6.      In verse 12, God relates how He spoke through the prophets, then acted to bring about salvation, making sure there were witnesses who could then tell the world about it! “I explained, I saved, and I caused I to be heard,” says God, “Not some other foreign god, and hey, you are those witnesses that I have prepared to declare my glory among the nations!”

B)    How is this gathering of the nations fulfilled?

1.      It began to be fulfilled as Israel was taken into captivity, when Daniel, Ezra, Nehemiah, and other godly men and women testified of the greatness of God in the great cosmopolitan city of Babylon.

2.      This was fulfilled at a whole new level when people from all nations were gathered in Jerusalem at Pentecost, and Peter and the apostles began to share the Gospel with them.

3.      The fulfillment continued as God’s people went out to the ends of the earth as missionaries and half the world heard the Gospel.

4.      A particularly stunning development of the last few decades has been the way people from every nation on earth have gathered in the USA to study and even to work. Who will be God’s witnesses to them?

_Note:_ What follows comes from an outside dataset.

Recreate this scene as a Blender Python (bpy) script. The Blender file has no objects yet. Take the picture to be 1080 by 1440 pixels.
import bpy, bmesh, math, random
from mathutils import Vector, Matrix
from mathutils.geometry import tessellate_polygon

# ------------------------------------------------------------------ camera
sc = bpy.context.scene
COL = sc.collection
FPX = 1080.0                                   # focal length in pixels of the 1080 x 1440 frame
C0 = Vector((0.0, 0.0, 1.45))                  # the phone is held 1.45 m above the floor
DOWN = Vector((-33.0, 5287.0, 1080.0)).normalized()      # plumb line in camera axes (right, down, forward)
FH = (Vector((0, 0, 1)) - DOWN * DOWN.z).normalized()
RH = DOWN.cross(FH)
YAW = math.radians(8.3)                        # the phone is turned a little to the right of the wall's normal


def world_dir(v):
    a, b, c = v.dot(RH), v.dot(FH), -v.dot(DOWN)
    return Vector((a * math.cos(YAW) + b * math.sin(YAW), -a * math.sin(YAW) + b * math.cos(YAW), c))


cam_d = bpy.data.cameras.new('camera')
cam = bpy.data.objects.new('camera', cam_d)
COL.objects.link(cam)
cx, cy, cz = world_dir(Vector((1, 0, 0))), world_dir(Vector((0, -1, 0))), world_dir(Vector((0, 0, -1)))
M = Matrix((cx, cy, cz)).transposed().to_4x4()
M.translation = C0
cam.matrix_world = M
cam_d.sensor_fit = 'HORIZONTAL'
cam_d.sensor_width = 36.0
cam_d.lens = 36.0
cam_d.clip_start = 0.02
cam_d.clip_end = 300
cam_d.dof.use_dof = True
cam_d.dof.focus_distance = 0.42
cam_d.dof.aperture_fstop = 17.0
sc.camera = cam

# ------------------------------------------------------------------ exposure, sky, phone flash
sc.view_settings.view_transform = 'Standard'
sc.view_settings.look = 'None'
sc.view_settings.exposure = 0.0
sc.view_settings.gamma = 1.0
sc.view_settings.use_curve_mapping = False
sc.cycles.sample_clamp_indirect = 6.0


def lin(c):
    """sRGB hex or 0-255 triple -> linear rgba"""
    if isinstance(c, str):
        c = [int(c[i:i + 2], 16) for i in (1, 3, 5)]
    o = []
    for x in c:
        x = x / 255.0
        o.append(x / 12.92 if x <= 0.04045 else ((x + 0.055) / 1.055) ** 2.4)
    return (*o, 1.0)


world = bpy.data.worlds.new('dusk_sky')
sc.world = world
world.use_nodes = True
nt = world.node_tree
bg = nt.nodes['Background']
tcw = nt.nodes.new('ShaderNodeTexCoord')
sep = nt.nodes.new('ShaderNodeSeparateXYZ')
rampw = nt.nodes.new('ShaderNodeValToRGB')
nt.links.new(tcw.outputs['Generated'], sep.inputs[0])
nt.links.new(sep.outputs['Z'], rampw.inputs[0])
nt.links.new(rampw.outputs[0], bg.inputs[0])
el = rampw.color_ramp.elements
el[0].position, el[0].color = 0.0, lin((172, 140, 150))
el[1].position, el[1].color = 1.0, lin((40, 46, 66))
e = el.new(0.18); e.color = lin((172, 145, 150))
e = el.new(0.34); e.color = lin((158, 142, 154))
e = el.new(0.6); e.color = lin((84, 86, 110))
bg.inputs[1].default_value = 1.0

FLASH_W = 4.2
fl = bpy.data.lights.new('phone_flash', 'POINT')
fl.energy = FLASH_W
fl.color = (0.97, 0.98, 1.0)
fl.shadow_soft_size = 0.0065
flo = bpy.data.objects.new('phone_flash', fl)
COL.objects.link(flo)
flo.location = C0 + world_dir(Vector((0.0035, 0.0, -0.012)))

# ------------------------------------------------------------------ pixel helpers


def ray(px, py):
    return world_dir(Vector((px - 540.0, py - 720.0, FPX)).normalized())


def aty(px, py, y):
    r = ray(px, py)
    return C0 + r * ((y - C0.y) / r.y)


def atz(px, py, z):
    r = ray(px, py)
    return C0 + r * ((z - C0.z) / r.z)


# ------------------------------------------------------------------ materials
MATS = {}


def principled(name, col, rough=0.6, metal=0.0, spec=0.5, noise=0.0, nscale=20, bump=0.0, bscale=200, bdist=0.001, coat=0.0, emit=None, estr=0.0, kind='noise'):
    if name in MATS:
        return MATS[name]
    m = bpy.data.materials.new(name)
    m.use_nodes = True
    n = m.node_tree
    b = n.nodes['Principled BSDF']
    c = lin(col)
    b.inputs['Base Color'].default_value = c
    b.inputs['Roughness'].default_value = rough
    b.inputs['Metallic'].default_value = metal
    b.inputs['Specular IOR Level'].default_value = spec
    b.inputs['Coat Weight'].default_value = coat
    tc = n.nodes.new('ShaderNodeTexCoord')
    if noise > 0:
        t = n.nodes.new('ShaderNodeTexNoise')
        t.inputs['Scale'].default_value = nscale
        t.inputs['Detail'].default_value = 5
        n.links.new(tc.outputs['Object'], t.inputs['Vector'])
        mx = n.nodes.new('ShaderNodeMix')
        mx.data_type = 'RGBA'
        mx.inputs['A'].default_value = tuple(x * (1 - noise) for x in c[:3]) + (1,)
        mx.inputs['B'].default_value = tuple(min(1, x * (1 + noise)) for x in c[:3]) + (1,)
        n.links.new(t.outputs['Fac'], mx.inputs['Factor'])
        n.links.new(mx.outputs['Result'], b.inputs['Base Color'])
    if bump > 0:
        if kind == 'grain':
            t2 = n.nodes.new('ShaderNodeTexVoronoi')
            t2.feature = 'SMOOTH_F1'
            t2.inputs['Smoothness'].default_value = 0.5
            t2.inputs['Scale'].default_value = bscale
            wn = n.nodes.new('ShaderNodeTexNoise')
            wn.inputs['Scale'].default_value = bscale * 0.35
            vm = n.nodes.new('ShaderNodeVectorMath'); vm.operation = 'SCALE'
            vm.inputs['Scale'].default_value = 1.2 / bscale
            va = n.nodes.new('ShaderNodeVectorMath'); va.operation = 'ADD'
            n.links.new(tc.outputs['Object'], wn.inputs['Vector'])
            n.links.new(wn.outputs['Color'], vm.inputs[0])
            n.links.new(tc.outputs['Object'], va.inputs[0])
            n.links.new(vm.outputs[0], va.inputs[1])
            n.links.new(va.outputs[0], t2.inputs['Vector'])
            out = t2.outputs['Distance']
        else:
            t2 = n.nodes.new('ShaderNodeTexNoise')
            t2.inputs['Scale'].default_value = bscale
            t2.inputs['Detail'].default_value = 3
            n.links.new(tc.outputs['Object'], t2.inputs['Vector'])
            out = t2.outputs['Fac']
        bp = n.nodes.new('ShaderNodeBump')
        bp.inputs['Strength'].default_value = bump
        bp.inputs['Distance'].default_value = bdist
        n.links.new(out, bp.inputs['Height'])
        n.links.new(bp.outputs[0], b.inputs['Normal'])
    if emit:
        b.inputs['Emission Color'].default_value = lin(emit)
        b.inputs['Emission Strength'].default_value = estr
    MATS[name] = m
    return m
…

5.      The ultimate fulfillment of this prophecy is in Revelation 7:9-10  After these things I looked, and behold, a great multitude which no one could count, from every nation and all tribes and peoples and tongues, standing before the throne and before the Lamb, clothed in white robes, and palm branches were in their hands;  and they cry out with a loud voice, saying, "Salvation to our God who sits on the throne, and to the Lamb."

C)    What does the word “witness” mean in the N.T.?

1.      Formal testimony in court, did not have the modern-day connotation of standing on a street-corner preaching.

2.      The Greek word is “martyr.” So many Christians were killed after testifying in Roman courts that they were Christians that the word witness/martyr became associated with being killed for your faith.

3.      Jesus bore witness of Himself. John 8:18  “I am the one who bears witness about myself, and the Father who sent me bears witness about me."

4.      Luke 24:45-48  Then He opened their minds to understand the Scriptures,  and He said to them, "Thus it is written, that the Christ would suffer and rise again from the dead the third day,  and that repentance for forgiveness of sins would be proclaimed in His name to all the nations, beginning from Jerusalem.  You are witnesses of these things.”

5.      Acts 1:8  “but you will receive power when the Holy Spirit has come upon you; and you shall be My witnesses both in Jerusalem, and in all Judea and Samaria, and even to the remotest part of the earth."

6.      Apostles bore witness to Jesus throughout the N.T.

D)    How about you?

1.      “You exist for [God’s] glory, to display His attributes – wisdom, power, justice, and love, in your salvation” – Frank Barker

2.      What experiences has God given you that you can relate to other people as a witness of His attributes?

(a)   EXAMPLE: EE witnessing situation I encountered in Denver with a woman who said that all religions seemed pretty much the same. God had given me experience in studying different world religions, so I could bear witness to the uniqueness of Ghdistianity – the good news that God saves us rather than us having to save ourselves.

(b)   Do you enjoy the beauty and design of God’s creation?
Bear witness that God is its creator.

(c)   Do you share Josh McDowell’s amazement that 270 predictions were made by the Old Testament prophets concerning the Messiah, and that Jesus fulfilled every one of them?
Bear testimony to that fact!

(d)   Has God answered a prayer you prayed? Or did God arrange circumstances so that you didn’t get what you wanted, but you got something far better?
Bear witness to God’s sovereignty.

(e)   Have you been delivered from a besetting sin? Have you seen transformation in yourself or you marriage or some other relationship?
Testify that God delivered you.

(f)     You get the idea. You were created for God’s glory. He has carefully shaped you, giving you special experiences and information in order for you to share His glory with the world and tell people, “I saw God do this in my life,” or “I read this in my Bible.”

Closing

God is with you; God loves you. Don’t be afraid, just tell the world the things you’ve seen and heard.